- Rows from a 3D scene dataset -
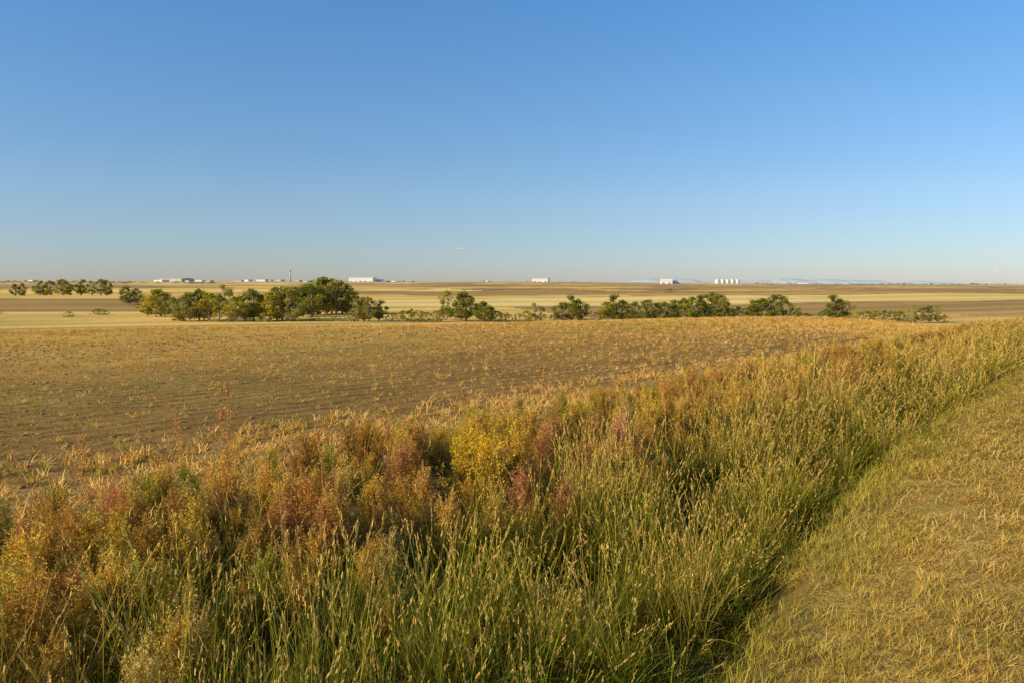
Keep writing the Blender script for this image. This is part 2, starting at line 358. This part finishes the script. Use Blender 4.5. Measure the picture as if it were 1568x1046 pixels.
keep=rng.uniform(size=len(X))<np.interp(s,[4.6,6,8.3,10.5],[.5,.95,.75,.25])*np.clip(.68+.7*wob(X,Y,1.2),.1,1); X,Y,s,r=[a[keep] for a in (X,Y,s,r)]
n1=len(X)
rows=[];
srow=np.arange(9.3,170,.76)
for sr in srow:
    step=.11*max(1,sr/25)
    yy=np.arange(1,200,step); yy=yy+rng.uniform(-.1,.1,len(yy))*step*4
    ss=sr+rng.normal(0,.09*max(1,sr/40),len(yy)); xx=np.interp(yy,EY,EX)-ss/kf(yy)
    rr=np.hypot(xx,yy); pk=(np.abs(xx)<.8*yy+1)&(rr<170)
    dens=np.clip(.72+.35*wob(xx,yy,3.,1)+.3*wob(xx,yy,9.,4),.18,1)*np.clip(18/rr,.0,1)**.3
    dens=dens*np.interp(ss,[10,14,30,60],[.95,.9,.95,1.])
    pk&=rng.uniform(size=len(yy))<dens
    rows.append(np.stack([xx[pk],yy[pk],ss[pk],rr[pk]],1))
Rr=np.concatenate(rows)
X=np.r_[X,Rr[:,0]];Y=np.r_[Y,Rr[:,1]];s=np.r_[s,Rr[:,2]];r=np.r_[r,Rr[:,3]]; n=len(X)
tg=pick([(.80,.47,.12),(.90,.61,.21),(.62,.34,.09),(.86,.50,.10)],[3,2,2.2,2],n)
g=(rng.uniform(size=n)<np.clip(.14+.3*wob(X,Y,5,2.2),.03,.4))&(s>8); tg[g]=np.array([.42,.37,.05])
sc=rng.uniform(.4,1.35,n)*np.where(np.arange(n)<n1,1.0,.72)*np.clip(r/35,1,1.7)
scatter('corn_stubble',np.stack([X,Y,height(X,Y)-.01],1),np.stack([sc*1.2,sc*1.2,sc*.9],1),np.stack([rng.normal(0,.15,n),rng.normal(0,.15,n),rng.uniform(0,6.28,n)],1),tg,C_stub)
print('stubble',n,n1)

# ---------------- soil clods
M_clod=simple_mat('soil_clod',(.33,.19,.06),.95,.3,9)
import bmesh
cm=[]
for i in range(4):
    bm=bmesh.new(); bmesh.ops.create_icosphere(bm,subdivisions=2,radius=1)
    for v in bm.verts:
        k=.75+.55*mn.noise(v.co*1.3+Vector((i*7,3,1)))+.25*mn.noise(v.co*3.1+Vector((i,9,2)))
        v.co*=k; v.co.z*=.7
    me=bpy.data.meshes.new('clod'); bm.to_mesh(me); bm.free(); me.materials.append(M_clod); cm.append(me)
C_clod=hidden_coll('clod_parts',cm)
X,Y,s,r=sample(120000,7.8,60,2,75,.8,18)
lump=rng.uniform(size=len(X))<np.clip(.4+.6*np.sin(2*math.pi*s/.76+2),.03,1)
X,Y,s,r=[a[lump] for a in (X,Y,s,r)]; n=len(X)
sc=rng.exponential(.015,n)+.012; sc=np.minimum(sc,.06)*np.clip(r/30,1,1.6)
scatter('soil_clods',np.stack([X,Y,height(X,Y)],1),np.stack([sc*1.3,sc,sc],1),np.stack([rng.normal(0,.3,n),rng.normal(0,.3,n),rng.uniform(0,6.28,n)],1),np.ones((n,3)),C_clod)
print('clods',n)

# ------------------------------------------------------------------ trees
M_bark=simple_mat('cottonwood_bark',(.34,.27,.18),.9,.3,2)
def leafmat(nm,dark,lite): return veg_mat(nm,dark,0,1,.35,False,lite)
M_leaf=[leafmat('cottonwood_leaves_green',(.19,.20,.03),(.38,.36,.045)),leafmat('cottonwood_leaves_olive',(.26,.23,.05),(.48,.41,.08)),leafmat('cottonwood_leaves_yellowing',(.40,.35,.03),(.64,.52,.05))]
def tree(H,W,leaf,dens=1.,ncl=22,bare=.0,low=.05):
    mb=MB(); lean=rng.uniform(-.06,.06,2)*H
    th=H*rng.uniform(.45,.6)
    mb.tube([(0,0,-.3),(lean[0]*.3,lean[1]*.3,th*.35),(lean[0]*.7,lean[1]*.7,th*.7),(lean[0],lean[1],th)],[H*.035,H*.028,H*.02,H*.012],7,0)
    for i in range(ncl):
        a=rng.uniform(0,6.28); u=rng.uniform(0,1)
        zc=H*(low+.12+(.84-low)*u); prof=math.sin(math.pi*min(.97,.22+.76*u))**.7
        rad=W/2*prof*math.sqrt(rng.uniform(.02,.95))
        c=np.array([lean[0]+rad*math.cos(a),lean[1]+rad*math.sin(a),min(zc,H*.97)])
        z0=min(th*.98,max(H*.1,c[2]-rad*.9-H*.08)); t=z0/th
        b=np.array([lean[0]*t,lean[1]*t,z0]); mid=(b+c)/2+np.array([rad*.15*math.cos(a),rad*.15*math.sin(a),-.02*H])
        mb.tube([b,mid,c],[H*.012,H*.008,H*.003],5,0)
        if rng.uniform()<bare: continue
        cr=H*rng.uniform(.05,.135); k=int(100*dens)
        d=rdir(k); rr=cr*rng.uniform(.25,1.3,(k,1))**.7; e=d*rr*np.array([1.1,1.1,.9])
        cen=c+e; sz=H*rng.uniform(.008,.021,(k,1))
        A=rdir(k); B=np.cross(A,rdir(k)); B/=np.linalg.norm(B,axis=1)[:,None]+1e-6
        tone=rng.uniform(.1,.9)
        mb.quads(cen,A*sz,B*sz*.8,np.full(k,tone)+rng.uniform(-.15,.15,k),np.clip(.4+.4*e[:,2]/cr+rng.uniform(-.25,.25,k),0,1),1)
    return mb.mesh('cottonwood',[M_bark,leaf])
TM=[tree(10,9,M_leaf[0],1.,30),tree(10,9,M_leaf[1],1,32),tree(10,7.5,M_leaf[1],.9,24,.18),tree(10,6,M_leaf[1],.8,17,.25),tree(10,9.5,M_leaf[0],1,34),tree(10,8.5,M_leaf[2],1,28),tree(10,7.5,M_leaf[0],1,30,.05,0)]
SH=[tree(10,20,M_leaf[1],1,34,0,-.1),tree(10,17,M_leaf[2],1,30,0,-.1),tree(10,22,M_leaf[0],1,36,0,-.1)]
def put(kind,px,y,h,me):
    x=(px-784)/1220*y
    ob=bpy.data.objects.new(kind,me); k=h/10
    ob.location=(x,y,hz(x,y)-.1); ob.scale=(k*rng.uniform(.85,1.2),k*rng.uniform(.85,1.2),k); ob.rotation_euler=(0,0,rng.uniform(0,6.28)); S.collection.objects.link(ob)
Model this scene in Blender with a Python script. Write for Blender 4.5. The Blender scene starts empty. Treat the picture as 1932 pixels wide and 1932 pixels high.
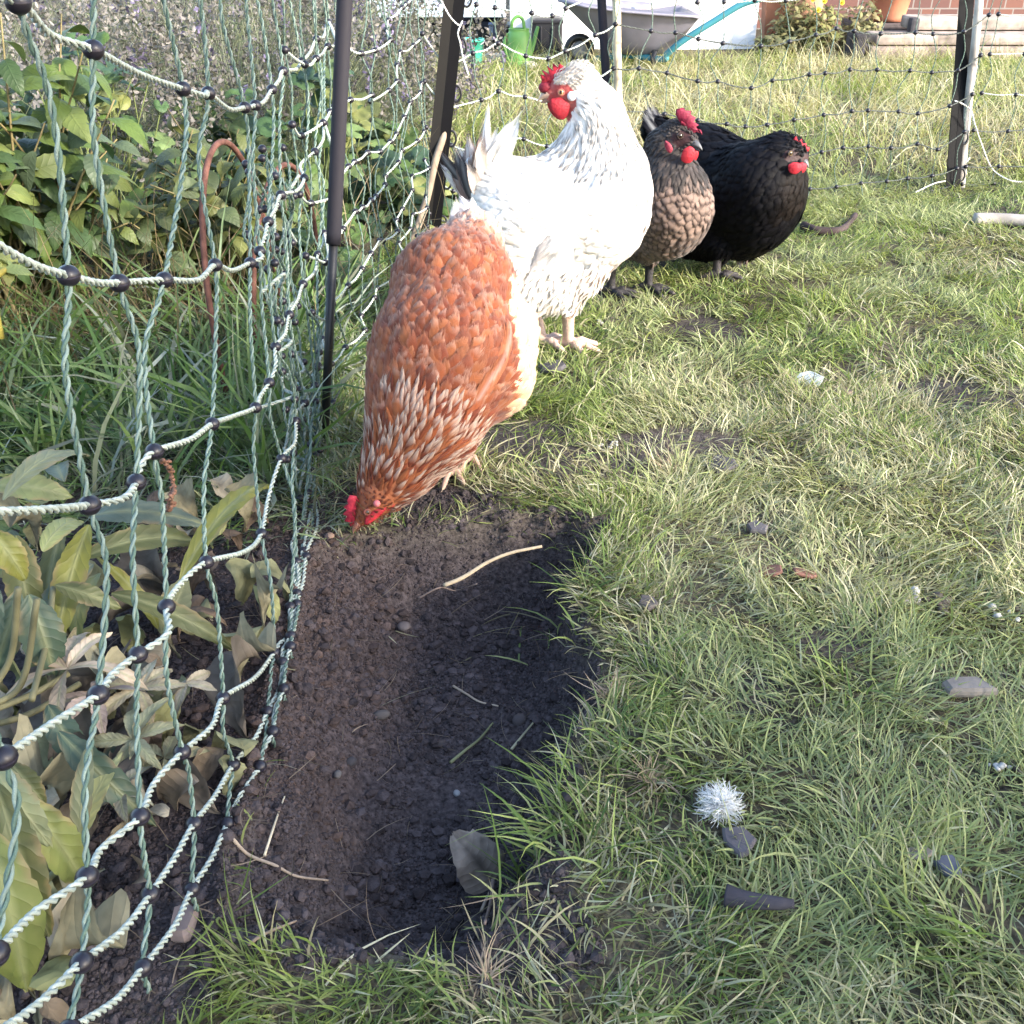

- Task requirements -
Without the pictures, return the entries exactly as they appear.

- Finished exercise -
Keep writing the Blender script for this image. This is part 2, starting at line 358. This part finishes the script. Use Blender 4.5. Measure the picture as if it were 1568x1046 pixels.
keep=rng.uniform(size=len(X))<np.interp(s,[4.6,6,8.3,10.5],[.5,.95,.75,.25])*np.clip(.68+.7*wob(X,Y,1.2),.1,1); X,Y,s,r=[a[keep] for a in (X,Y,s,r)]
n1=len(X)
rows=[];
srow=np.arange(9.3,170,.76)
for sr in srow:
    step=.11*max(1,sr/25)
    yy=np.arange(1,200,step); yy=yy+rng.uniform(-.1,.1,len(yy))*step*4
    ss=sr+rng.normal(0,.09*max(1,sr/40),len(yy)); xx=np.interp(yy,EY,EX)-ss/kf(yy)
    rr=np.hypot(xx,yy); pk=(np.abs(xx)<.8*yy+1)&(rr<170)
    dens=np.clip(.72+.35*wob(xx,yy,3.,1)+.3*wob(xx,yy,9.,4),.18,1)*np.clip(18/rr,.0,1)**.3
    dens=dens*np.interp(ss,[10,14,30,60],[.95,.9,.95,1.])
    pk&=rng.uniform(size=len(yy))<dens
    rows.append(np.stack([xx[pk],yy[pk],ss[pk],rr[pk]],1))
Rr=np.concatenate(rows)
X=np.r_[X,Rr[:,0]];Y=np.r_[Y,Rr[:,1]];s=np.r_[s,Rr[:,2]];r=np.r_[r,Rr[:,3]]; n=len(X)
tg=pick([(.80,.47,.12),(.90,.61,.21),(.62,.34,.09),(.86,.50,.10)],[3,2,2.2,2],n)
g=(rng.uniform(size=n)<np.clip(.14+.3*wob(X,Y,5,2.2),.03,.4))&(s>8); tg[g]=np.array([.42,.37,.05])
sc=rng.uniform(.4,1.35,n)*np.where(np.arange(n)<n1,1.0,.72)*np.clip(r/35,1,1.7)
scatter('corn_stubble',np.stack([X,Y,height(X,Y)-.01],1),np.stack([sc*1.2,sc*1.2,sc*.9],1),np.stack([rng.normal(0,.15,n),rng.normal(0,.15,n),rng.uniform(0,6.28,n)],1),tg,C_stub)
print('stubble',n,n1)

# ---------------- soil clods
M_clod=simple_mat('soil_clod',(.33,.19,.06),.95,.3,9)
import bmesh
cm=[]
for i in range(4):
    bm=bmesh.new(); bmesh.ops.create_icosphere(bm,subdivisions=2,radius=1)
    for v in bm.verts:
        k=.75+.55*mn.noise(v.co*1.3+Vector((i*7,3,1)))+.25*mn.noise(v.co*3.1+Vector((i,9,2)))
        v.co*=k; v.co.z*=.7
    me=bpy.data.meshes.new('clod'); bm.to_mesh(me); bm.free(); me.materials.append(M_clod); cm.append(me)
C_clod=hidden_coll('clod_parts',cm)
X,Y,s,r=sample(120000,7.8,60,2,75,.8,18)
lump=rng.uniform(size=len(X))<np.clip(.4+.6*np.sin(2*math.pi*s/.76+2),.03,1)
X,Y,s,r=[a[lump] for a in (X,Y,s,r)]; n=len(X)
sc=rng.exponential(.015,n)+.012; sc=np.minimum(sc,.06)*np.clip(r/30,1,1.6)
scatter('soil_clods',np.stack([X,Y,height(X,Y)],1),np.stack([sc*1.3,sc,sc],1),np.stack([rng.normal(0,.3,n),rng.normal(0,.3,n),rng.uniform(0,6.28,n)],1),np.ones((n,3)),C_clod)
print('clods',n)

# ------------------------------------------------------------------ trees
M_bark=simple_mat('cottonwood_bark',(.34,.27,.18),.9,.3,2)
def leafmat(nm,dark,lite): return veg_mat(nm,dark,0,1,.35,False,lite)
M_leaf=[leafmat('cottonwood_leaves_green',(.19,.20,.03),(.38,.36,.045)),leafmat('cottonwood_leaves_olive',(.26,.23,.05),(.48,.41,.08)),leafmat('cottonwood_leaves_yellowing',(.40,.35,.03),(.64,.52,.05))]
def tree(H,W,leaf,dens=1.,ncl=22,bare=.0,low=.05):
    mb=MB(); lean=rng.uniform(-.06,.06,2)*H
    th=H*rng.uniform(.45,.6)
    mb.tube([(0,0,-.3),(lean[0]*.3,lean[1]*.3,th*.35),(lean[0]*.7,lean[1]*.7,th*.7),(lean[0],lean[1],th)],[H*.035,H*.028,H*.02,H*.012],7,0)
    for i in range(ncl):
        a=rng.uniform(0,6.28); u=rng.uniform(0,1)
        zc=H*(low+.12+(.84-low)*u); prof=math.sin(math.pi*min(.97,.22+.76*u))**.7
        rad=W/2*prof*math.sqrt(rng.uniform(.02,.95))
        c=np.array([lean[0]+rad*math.cos(a),lean[1]+rad*math.sin(a),min(zc,H*.97)])
        z0=min(th*.98,max(H*.1,c[2]-rad*.9-H*.08)); t=z0/th
        b=np.array([lean[0]*t,lean[1]*t,z0]); mid=(b+c)/2+np.array([rad*.15*math.cos(a),rad*.15*math.sin(a),-.02*H])
        mb.tube([b,mid,c],[H*.012,H*.008,H*.003],5,0)
        if rng.uniform()<bare: continue
        cr=H*rng.uniform(.05,.135); k=int(100*dens)
        d=rdir(k); rr=cr*rng.uniform(.25,1.3,(k,1))**.7; e=d*rr*np.array([1.1,1.1,.9])
        cen=c+e; sz=H*rng.uniform(.008,.021,(k,1))
        A=rdir(k); B=np.cross(A,rdir(k)); B/=np.linalg.norm(B,axis=1)[:,None]+1e-6
        tone=rng.uniform(.1,.9)
        mb.quads(cen,A*sz,B*sz*.8,np.full(k,tone)+rng.uniform(-.15,.15,k),np.clip(.4+.4*e[:,2]/cr+rng.uniform(-.25,.25,k),0,1),1)
    return mb.mesh('cottonwood',[M_bark,leaf])
TM=[tree(10,9,M_leaf[0],1.,30),tree(10,9,M_leaf[1],1,32),tree(10,7.5,M_leaf[1],.9,24,.18),tree(10,6,M_leaf[1],.8,17,.25),tree(10,9.5,M_leaf[0],1,34),tree(10,8.5,M_leaf[2],1,28),tree(10,7.5,M_leaf[0],1,30,.05,0)]
SH=[tree(10,20,M_leaf[1],1,34,0,-.1),tree(10,17,M_leaf[2],1,30,0,-.1),tree(10,22,M_leaf[0],1,36,0,-.1)]
def put(kind,px,y,h,me):
    x=(px-784)/1220*y
    ob=bpy.data.objects.new(kind,me); k=h/10
    ob.location=(x,y,hz(x,y)-.1); ob.scale=(k*rng.uniform(.85,1.2),k*rng.uniform(.85,1.2),k); ob.rotation_euler=(0,0,rng.uniform(0,6.28)); S.collection.objects.link(ob)
Model this scene in Blender with a Python script. Write for Blender 4.5. The Blender scene starts empty. Treat the picture as 1932 pixels wide and 1932 pixels high.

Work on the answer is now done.